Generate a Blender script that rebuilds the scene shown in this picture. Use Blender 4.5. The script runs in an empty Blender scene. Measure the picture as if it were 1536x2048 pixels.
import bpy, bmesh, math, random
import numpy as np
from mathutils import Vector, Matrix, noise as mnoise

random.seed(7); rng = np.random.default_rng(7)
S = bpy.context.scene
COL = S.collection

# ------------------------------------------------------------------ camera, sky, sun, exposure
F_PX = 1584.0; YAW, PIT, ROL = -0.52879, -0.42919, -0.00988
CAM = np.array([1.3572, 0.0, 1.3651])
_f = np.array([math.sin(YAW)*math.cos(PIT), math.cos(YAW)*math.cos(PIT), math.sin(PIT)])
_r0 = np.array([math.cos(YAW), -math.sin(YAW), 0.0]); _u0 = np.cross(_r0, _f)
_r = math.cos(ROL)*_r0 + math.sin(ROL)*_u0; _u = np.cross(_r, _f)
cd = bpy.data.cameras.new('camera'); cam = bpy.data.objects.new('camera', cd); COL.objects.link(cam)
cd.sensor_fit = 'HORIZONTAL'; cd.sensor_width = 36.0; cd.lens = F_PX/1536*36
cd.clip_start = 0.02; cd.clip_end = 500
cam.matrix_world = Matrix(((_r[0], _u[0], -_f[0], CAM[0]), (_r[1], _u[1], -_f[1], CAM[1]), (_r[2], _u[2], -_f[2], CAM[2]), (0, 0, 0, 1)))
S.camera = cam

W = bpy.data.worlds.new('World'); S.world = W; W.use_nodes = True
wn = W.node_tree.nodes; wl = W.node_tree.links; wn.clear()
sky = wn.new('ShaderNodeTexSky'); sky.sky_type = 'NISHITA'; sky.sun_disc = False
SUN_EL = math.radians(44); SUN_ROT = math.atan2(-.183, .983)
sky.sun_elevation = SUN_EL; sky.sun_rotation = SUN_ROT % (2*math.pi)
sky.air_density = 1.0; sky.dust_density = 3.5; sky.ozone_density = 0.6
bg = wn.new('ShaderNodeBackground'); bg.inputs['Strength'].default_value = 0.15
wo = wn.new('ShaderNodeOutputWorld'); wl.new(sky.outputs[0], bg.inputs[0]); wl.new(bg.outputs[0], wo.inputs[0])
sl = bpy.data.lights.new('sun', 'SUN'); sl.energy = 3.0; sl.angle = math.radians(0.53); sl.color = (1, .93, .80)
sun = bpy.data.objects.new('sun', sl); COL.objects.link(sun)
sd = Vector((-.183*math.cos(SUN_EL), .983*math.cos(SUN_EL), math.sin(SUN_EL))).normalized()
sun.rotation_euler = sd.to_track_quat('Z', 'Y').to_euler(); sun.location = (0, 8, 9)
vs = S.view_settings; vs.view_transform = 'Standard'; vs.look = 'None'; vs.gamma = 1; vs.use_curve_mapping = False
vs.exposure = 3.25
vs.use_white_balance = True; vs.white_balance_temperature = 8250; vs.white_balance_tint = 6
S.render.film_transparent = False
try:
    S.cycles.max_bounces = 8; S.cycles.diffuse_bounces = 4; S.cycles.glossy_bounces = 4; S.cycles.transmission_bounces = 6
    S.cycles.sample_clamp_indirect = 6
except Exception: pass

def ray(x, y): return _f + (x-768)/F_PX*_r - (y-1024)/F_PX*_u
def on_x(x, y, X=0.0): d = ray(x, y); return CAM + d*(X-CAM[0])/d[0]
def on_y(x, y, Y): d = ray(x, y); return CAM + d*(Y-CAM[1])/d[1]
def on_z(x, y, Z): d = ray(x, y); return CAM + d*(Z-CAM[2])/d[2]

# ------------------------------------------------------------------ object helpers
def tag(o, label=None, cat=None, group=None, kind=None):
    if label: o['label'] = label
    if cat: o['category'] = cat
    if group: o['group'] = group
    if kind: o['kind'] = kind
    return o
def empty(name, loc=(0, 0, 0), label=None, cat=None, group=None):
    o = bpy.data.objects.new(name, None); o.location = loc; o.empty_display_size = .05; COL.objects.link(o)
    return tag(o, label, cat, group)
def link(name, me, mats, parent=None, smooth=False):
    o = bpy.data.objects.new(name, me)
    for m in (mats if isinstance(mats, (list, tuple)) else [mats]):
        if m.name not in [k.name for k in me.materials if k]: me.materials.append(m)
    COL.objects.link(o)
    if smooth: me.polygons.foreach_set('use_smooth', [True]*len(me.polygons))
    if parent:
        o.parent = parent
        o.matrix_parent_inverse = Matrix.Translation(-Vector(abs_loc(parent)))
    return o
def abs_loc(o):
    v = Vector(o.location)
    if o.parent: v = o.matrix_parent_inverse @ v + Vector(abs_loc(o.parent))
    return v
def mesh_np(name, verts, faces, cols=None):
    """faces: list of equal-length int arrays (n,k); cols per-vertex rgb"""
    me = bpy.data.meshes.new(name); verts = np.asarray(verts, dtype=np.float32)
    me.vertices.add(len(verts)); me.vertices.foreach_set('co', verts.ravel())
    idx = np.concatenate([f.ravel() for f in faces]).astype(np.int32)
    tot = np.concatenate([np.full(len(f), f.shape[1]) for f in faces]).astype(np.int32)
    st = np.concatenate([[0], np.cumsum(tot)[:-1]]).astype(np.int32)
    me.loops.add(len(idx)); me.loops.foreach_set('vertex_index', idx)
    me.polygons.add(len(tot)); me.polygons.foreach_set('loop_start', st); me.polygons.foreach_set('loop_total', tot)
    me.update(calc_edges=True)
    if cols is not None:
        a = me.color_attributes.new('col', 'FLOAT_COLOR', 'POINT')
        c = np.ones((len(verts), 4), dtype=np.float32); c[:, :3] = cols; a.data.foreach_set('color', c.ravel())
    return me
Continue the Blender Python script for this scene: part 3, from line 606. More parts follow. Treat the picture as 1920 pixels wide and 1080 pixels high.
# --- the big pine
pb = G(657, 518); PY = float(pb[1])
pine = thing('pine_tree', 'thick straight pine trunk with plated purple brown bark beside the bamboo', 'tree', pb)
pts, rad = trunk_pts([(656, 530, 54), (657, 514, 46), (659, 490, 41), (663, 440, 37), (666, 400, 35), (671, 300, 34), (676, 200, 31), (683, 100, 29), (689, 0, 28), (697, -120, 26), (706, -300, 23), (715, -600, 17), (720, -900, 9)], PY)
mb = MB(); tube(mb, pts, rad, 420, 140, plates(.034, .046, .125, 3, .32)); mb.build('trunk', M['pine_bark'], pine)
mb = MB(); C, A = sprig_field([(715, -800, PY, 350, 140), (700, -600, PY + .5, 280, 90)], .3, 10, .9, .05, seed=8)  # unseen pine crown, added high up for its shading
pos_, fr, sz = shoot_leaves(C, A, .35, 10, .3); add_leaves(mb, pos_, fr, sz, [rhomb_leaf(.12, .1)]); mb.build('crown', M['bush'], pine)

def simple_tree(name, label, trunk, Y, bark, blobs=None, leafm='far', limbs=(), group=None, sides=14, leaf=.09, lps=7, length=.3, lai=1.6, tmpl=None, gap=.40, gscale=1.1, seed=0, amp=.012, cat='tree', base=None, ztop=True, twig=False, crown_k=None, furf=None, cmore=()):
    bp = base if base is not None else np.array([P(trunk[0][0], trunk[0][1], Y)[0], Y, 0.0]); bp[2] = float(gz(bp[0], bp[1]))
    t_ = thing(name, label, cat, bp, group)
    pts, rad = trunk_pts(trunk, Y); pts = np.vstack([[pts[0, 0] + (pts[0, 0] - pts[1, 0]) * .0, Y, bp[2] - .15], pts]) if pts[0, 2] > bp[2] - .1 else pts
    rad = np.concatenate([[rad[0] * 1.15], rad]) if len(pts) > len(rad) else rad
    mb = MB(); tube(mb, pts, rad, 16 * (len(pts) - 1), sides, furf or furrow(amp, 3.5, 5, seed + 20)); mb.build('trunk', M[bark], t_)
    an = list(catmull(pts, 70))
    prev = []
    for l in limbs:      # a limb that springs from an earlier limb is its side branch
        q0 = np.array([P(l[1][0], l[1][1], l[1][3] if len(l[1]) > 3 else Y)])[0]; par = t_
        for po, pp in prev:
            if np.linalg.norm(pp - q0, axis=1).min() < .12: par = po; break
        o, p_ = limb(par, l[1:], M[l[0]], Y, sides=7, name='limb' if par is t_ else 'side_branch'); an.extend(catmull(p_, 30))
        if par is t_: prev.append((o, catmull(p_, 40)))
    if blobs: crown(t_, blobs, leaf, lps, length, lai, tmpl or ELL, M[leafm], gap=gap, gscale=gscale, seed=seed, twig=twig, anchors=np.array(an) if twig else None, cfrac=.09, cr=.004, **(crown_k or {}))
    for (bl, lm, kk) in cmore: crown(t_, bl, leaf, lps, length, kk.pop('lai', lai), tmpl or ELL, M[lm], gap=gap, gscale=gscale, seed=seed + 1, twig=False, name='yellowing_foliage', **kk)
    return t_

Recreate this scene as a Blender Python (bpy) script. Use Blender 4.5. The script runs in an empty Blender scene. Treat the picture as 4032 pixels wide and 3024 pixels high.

**Objective:**
Your task is to quote the lines above, beginning with the first and ending with the one that holds "COL = S.collection".

**Result of the task:**
Generate a Blender script that rebuilds the scene shown in this picture. Use Blender 4.5. The script runs in an empty Blender scene. Measure the picture as if it were 1536x2048 pixels.
import bpy, bmesh, math, random
import numpy as np
from mathutils import Vector, Matrix, noise as mnoise

random.seed(7); rng = np.random.default_rng(7)
S = bpy.context.scene
COL = S.collection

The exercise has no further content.